MSC and CMA CGM, the world’s second and third largest container shipping companies, announced on December 1, 2011 that they have formed a “broad-based operating partnership” that covers several trades, including Asia-Northern Europe, Asia-Southern Africa, and all of the South American markets.

“The agreement, which is designed to improve the two partners’ respective performance, will help to drive extensive operating synergies and enhance quality of service for all of their customers,” the family-owned companies said in a joint statement.

They added that the partnership will also enable the two companies to “deploy the best ships in each of their fleets, while increasing the number of ports of call and frequency of sailings” on a certain number of trades.

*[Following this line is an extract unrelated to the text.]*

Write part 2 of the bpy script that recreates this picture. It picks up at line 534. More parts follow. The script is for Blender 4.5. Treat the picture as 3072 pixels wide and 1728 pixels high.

The team-up is seen as a reaction to growing losses in the sector brought about by a capacity glut, slow demand, and higher transport costs that have pushed box lines to seriously consider consolidation and merger.

“The agreement offers us new opportunities to optimise the use of our respective fleets, improve our transit times and increase our performance,” said Diego Aponte, vice president of MSC.

Rodolphe Saadé, executive officer of CMA CGM Group, said: “For more than 30 years, our two companies have followed the same trajectory and for a number of years we’ve cooperated on a few lines. We have decided to step up our partnerships, which reflect a commitment to long-term cooperation and will enable us to offer customers improved solutions and services.”